Diverse dishes are also sampled in The Best American Recipes 2003-2004: The Year's Top Picks From Books, Magazines, Newspapers and the Internet, edited by Fran McCullough and Molly Stevens (Houghton Mifflin, $26), and in Food & Wine magazine's Best of the Best (Food & Wine, $29.95).

For mainstream tastes, The Food Network Kitchens Cookbook (Meredith, $29.95), is filled with appetizing recipes, sound techniques and useful tips.

For reference and reading, check out A Thousand Years Over a Hot Stove: A History of American Women Told Through Food, Recipes, and Remembrances, by Laura Schenone (Norton, $35), to view the female-food connection on a personal, social and political level.

Trying to inspire your children to read more? Plan a few meals around passages from your or their favorite books with help from The Book Lover's Cookbook, by Shaunda Kennedy Wenger and Janet Kay Jensen (Ballantine, $21.95).

Looking for a book to occupy and amuse guests? Candy: The Sweet History, by Beth Kimmerle (Collectors Press, $35), is a page-turner that takes a nostalgic look at childhood favorites over several generations.

Christopher Kimball's The Kitchen Detective: A Culinary Sleuth Solves Common Cooking Mysteries With 150 Foolproof Recipes (America's Test Kitchen, $24.95) provides answers and information any cook may need.

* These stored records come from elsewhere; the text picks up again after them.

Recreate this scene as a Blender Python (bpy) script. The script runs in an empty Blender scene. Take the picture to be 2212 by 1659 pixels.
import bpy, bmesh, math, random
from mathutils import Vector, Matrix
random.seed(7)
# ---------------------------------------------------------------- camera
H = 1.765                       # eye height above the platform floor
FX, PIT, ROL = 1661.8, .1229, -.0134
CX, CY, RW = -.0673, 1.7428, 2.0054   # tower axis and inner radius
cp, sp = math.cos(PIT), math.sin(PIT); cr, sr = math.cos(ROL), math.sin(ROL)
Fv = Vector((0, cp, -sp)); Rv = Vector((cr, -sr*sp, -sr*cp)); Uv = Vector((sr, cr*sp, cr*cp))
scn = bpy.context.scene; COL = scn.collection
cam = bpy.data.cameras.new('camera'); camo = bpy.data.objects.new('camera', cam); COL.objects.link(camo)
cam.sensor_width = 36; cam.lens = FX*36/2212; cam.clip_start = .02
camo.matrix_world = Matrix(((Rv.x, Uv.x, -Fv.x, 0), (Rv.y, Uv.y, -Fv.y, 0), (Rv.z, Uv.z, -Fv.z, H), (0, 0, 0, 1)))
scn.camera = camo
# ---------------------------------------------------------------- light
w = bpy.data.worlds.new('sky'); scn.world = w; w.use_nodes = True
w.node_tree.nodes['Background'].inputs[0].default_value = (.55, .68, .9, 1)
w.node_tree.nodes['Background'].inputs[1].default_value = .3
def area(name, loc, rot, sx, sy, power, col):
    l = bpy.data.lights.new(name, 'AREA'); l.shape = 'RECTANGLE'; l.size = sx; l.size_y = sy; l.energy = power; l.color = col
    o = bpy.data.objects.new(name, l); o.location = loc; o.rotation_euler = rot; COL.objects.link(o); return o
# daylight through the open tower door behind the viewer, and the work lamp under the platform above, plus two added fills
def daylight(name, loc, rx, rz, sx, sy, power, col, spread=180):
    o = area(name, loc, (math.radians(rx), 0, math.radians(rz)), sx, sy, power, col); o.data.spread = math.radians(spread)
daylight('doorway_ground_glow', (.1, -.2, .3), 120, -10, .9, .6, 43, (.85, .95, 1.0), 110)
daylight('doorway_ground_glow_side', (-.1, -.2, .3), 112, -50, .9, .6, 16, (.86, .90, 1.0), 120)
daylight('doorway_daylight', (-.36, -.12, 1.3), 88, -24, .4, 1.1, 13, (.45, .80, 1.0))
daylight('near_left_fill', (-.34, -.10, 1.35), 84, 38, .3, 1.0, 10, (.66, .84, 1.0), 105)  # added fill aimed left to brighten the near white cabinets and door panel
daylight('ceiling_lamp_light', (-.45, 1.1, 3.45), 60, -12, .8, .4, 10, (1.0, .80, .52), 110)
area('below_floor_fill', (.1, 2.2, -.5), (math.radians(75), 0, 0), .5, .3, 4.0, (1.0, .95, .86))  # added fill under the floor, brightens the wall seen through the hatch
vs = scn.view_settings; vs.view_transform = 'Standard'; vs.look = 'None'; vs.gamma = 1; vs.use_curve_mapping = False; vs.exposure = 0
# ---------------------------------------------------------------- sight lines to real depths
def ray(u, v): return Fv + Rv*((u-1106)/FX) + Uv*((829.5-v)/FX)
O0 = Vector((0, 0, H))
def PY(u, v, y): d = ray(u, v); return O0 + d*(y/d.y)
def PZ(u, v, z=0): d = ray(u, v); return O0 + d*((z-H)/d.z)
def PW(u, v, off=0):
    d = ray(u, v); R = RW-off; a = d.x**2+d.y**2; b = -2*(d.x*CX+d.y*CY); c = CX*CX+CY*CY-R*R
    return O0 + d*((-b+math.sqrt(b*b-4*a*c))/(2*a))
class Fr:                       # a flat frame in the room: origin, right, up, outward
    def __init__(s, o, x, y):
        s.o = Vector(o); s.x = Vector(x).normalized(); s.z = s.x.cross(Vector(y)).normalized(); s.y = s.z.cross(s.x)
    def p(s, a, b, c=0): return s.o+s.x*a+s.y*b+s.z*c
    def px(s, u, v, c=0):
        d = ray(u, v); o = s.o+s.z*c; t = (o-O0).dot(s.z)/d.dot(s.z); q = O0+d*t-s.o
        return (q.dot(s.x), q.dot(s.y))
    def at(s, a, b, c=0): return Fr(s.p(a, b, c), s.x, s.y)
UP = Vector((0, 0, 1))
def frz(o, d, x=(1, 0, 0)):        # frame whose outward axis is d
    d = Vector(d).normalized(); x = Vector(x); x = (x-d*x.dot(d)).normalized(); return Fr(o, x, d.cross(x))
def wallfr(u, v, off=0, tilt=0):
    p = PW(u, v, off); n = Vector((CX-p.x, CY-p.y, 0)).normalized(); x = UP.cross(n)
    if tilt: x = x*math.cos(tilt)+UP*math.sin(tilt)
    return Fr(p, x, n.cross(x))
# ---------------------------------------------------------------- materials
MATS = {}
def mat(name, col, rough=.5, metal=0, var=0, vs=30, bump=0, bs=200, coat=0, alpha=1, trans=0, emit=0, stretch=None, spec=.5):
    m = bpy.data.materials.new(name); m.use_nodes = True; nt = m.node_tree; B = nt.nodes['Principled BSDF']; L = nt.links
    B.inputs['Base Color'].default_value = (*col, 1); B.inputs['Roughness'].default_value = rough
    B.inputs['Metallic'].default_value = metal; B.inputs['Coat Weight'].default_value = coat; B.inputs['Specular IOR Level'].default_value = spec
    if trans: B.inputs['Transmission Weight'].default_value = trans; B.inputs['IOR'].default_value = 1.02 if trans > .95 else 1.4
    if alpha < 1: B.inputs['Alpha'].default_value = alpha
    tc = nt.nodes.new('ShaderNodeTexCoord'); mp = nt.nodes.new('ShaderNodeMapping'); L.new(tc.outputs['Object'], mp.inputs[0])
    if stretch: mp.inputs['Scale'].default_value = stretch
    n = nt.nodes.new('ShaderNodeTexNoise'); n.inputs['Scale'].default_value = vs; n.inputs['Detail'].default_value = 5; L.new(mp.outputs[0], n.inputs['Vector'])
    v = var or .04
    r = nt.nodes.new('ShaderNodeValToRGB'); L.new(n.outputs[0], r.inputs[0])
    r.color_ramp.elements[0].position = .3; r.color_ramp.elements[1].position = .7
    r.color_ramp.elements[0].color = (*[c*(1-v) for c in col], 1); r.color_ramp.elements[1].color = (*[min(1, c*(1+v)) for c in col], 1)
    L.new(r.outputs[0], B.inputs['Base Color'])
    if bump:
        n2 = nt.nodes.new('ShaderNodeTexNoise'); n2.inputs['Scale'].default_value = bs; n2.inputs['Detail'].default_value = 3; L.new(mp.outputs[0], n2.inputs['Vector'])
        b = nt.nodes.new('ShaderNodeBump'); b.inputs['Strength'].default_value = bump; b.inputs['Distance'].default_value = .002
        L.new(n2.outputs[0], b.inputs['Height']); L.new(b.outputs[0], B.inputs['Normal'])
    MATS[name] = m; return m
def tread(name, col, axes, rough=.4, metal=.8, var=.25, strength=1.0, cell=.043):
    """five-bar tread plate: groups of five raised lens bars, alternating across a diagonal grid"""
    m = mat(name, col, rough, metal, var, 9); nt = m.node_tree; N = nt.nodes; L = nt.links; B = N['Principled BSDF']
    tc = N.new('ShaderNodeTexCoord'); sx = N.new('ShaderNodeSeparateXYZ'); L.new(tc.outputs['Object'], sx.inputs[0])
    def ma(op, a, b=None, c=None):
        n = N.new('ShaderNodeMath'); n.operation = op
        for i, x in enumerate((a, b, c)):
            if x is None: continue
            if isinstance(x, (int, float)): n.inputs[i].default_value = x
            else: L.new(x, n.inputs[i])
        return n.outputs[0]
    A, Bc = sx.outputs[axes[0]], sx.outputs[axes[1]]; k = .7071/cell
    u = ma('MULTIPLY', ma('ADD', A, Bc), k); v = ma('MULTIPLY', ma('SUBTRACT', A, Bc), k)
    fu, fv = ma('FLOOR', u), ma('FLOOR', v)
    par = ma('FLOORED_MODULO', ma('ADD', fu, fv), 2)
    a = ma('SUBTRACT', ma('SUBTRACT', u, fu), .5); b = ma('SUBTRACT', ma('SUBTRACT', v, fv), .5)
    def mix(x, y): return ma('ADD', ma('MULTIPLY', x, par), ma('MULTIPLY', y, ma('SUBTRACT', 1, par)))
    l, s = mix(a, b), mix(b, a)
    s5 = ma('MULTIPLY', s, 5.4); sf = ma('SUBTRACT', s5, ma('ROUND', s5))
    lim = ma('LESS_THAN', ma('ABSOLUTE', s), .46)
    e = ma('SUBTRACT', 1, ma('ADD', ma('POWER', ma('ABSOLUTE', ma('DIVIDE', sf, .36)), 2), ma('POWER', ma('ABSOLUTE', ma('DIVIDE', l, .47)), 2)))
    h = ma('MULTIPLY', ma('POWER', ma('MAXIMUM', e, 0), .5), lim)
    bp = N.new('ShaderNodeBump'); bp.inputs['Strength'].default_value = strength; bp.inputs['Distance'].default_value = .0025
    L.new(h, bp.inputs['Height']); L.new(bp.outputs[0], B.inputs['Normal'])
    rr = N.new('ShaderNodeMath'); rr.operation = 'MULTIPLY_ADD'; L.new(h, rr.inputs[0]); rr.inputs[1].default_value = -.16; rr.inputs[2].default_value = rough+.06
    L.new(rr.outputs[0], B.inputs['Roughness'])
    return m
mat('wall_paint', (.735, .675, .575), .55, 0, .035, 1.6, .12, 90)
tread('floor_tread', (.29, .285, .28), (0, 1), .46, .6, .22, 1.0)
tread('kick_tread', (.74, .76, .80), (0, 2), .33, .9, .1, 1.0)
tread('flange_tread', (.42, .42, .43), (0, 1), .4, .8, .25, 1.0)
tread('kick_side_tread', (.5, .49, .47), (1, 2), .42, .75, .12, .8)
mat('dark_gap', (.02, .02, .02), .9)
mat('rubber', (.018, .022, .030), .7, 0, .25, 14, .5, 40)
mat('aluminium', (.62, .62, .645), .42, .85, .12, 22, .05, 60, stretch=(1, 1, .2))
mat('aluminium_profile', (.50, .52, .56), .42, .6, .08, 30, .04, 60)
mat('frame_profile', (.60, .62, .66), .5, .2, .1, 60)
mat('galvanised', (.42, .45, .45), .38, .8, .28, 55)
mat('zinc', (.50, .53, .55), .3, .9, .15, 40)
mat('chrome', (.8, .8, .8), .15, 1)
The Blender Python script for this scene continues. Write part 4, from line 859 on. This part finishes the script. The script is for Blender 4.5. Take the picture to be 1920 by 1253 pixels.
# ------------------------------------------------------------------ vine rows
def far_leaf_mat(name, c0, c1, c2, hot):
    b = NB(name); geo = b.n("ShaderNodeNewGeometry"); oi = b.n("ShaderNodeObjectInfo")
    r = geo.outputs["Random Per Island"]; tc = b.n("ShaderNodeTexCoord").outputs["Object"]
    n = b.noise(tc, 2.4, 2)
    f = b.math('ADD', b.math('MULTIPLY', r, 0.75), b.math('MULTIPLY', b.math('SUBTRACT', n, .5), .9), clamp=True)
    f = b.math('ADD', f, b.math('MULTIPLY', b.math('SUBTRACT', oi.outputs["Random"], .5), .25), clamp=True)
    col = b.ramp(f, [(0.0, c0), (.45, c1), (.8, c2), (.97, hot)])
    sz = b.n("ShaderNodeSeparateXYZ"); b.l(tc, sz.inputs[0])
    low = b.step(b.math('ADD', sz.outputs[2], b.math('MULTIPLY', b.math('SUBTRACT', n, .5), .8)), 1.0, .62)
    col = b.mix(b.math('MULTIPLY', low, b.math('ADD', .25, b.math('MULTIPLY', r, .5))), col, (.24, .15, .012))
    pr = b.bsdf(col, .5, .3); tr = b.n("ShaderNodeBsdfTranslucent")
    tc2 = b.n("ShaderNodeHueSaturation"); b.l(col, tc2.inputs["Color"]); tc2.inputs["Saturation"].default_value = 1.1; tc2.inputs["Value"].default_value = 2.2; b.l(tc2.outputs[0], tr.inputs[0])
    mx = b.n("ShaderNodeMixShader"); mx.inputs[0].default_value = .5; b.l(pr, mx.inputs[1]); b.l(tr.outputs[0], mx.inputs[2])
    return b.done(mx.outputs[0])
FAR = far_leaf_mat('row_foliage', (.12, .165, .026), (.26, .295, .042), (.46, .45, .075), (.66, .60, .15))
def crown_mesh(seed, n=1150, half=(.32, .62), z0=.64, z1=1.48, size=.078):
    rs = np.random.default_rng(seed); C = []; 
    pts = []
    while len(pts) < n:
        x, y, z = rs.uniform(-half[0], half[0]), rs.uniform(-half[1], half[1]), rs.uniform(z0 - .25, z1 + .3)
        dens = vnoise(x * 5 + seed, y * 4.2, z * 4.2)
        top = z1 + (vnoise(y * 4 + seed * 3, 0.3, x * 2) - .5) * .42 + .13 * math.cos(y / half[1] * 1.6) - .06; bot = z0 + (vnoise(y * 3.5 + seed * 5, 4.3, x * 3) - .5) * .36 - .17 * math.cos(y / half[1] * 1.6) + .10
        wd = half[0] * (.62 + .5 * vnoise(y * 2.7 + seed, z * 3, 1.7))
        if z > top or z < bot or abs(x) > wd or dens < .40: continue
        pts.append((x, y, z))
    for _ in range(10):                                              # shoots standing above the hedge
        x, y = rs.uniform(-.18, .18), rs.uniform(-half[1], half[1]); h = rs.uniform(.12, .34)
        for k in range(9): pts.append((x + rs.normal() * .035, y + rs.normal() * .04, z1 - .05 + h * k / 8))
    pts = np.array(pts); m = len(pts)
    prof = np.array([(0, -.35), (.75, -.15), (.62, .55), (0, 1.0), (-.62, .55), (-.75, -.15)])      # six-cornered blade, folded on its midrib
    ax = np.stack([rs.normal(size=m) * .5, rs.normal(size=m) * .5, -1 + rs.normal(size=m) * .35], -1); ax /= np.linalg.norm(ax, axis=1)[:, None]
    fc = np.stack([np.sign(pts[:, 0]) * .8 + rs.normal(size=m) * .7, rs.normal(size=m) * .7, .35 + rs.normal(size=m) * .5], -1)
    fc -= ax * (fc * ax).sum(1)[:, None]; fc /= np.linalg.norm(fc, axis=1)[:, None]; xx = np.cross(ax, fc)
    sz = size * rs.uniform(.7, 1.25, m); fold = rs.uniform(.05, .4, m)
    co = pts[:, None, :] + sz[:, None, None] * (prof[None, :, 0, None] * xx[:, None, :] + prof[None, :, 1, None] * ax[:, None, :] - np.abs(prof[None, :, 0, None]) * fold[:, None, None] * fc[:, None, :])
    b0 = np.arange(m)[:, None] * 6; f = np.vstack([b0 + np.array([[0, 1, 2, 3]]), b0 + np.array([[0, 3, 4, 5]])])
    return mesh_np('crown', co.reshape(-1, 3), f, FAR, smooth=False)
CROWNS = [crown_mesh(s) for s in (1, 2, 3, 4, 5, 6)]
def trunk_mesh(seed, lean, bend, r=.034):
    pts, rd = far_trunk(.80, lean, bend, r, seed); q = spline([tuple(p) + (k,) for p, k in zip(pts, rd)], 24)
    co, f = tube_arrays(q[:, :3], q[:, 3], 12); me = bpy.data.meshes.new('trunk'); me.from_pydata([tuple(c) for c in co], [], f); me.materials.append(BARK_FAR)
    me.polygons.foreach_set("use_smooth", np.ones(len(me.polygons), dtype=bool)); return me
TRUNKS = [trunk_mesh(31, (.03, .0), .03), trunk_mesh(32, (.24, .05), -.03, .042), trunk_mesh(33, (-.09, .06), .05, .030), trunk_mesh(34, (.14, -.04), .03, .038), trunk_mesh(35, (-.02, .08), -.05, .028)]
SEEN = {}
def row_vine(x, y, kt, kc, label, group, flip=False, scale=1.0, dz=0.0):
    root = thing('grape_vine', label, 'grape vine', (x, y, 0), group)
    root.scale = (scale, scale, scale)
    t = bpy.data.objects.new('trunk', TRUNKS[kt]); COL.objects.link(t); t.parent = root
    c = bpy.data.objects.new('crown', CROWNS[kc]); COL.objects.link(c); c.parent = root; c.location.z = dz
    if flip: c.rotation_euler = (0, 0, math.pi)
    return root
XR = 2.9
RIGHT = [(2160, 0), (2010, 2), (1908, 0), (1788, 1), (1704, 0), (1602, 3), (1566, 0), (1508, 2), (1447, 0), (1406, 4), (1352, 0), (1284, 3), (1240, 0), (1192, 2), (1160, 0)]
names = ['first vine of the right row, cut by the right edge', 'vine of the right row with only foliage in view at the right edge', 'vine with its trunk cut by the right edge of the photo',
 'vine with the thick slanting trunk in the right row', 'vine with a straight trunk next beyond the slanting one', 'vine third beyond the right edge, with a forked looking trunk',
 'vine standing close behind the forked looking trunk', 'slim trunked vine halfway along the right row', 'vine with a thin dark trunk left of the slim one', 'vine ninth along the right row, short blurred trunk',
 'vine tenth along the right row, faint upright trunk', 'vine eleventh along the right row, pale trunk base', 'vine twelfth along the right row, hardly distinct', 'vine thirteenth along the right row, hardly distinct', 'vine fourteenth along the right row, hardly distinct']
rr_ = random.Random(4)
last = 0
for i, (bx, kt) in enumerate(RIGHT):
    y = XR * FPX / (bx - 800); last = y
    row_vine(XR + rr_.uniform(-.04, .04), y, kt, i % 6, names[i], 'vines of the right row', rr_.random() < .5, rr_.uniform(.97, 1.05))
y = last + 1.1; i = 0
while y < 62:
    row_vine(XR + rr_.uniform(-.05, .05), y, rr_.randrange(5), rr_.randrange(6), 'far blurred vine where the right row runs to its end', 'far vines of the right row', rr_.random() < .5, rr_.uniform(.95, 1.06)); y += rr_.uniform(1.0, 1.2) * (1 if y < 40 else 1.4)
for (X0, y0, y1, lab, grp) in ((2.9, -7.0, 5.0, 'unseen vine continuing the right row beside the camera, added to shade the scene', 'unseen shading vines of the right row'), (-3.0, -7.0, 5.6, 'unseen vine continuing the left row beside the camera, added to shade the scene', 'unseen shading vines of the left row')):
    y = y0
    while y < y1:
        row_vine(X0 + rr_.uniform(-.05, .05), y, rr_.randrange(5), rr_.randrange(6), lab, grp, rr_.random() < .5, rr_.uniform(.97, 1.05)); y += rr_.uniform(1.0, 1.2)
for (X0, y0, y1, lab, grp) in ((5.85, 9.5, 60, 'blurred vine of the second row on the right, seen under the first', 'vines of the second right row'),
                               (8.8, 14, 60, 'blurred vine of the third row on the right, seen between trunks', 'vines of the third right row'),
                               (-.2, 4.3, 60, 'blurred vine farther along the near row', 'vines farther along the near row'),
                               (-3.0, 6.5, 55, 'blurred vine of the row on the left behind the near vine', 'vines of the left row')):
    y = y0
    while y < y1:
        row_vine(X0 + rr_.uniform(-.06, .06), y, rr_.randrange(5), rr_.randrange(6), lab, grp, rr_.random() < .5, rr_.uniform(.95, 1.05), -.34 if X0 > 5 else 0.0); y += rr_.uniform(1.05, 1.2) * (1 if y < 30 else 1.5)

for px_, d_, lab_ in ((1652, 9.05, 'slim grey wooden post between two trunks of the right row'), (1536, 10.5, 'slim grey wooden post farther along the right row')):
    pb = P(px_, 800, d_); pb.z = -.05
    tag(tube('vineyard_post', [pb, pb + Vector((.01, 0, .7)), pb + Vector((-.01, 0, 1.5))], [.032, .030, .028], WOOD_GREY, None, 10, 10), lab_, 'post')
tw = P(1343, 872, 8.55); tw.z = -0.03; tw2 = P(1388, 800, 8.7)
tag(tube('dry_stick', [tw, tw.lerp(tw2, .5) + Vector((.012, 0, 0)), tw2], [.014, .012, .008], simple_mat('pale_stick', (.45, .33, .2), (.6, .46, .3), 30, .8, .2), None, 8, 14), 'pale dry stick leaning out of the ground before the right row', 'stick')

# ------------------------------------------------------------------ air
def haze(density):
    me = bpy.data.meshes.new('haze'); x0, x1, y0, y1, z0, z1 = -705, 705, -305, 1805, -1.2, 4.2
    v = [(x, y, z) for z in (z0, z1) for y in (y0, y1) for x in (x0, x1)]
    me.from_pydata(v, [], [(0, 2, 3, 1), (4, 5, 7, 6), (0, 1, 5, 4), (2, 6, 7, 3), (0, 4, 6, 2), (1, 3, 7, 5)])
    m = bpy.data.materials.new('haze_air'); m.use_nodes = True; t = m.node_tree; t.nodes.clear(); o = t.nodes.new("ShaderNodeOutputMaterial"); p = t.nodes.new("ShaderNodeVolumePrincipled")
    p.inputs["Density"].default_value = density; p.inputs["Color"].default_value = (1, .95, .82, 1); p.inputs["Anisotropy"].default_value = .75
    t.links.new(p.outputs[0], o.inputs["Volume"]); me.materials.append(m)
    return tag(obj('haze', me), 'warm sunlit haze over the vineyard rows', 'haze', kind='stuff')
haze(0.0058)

Getting back to baking, Baking 9-1-1: Rescue From Recipe Disasters, by Sarah Phillips (Fireside, $14), is the answer guide for baking emergencies.

Or give some fun in the kitchen. Claud Mann's Dinner & a Movie Cookbook (Andrews McMeel, $21.95) is full of anecdotes, film notes and kooky recipes such as Goldie Prawns and Obi-Wan Cannolis. It makes a great stocking stuffer.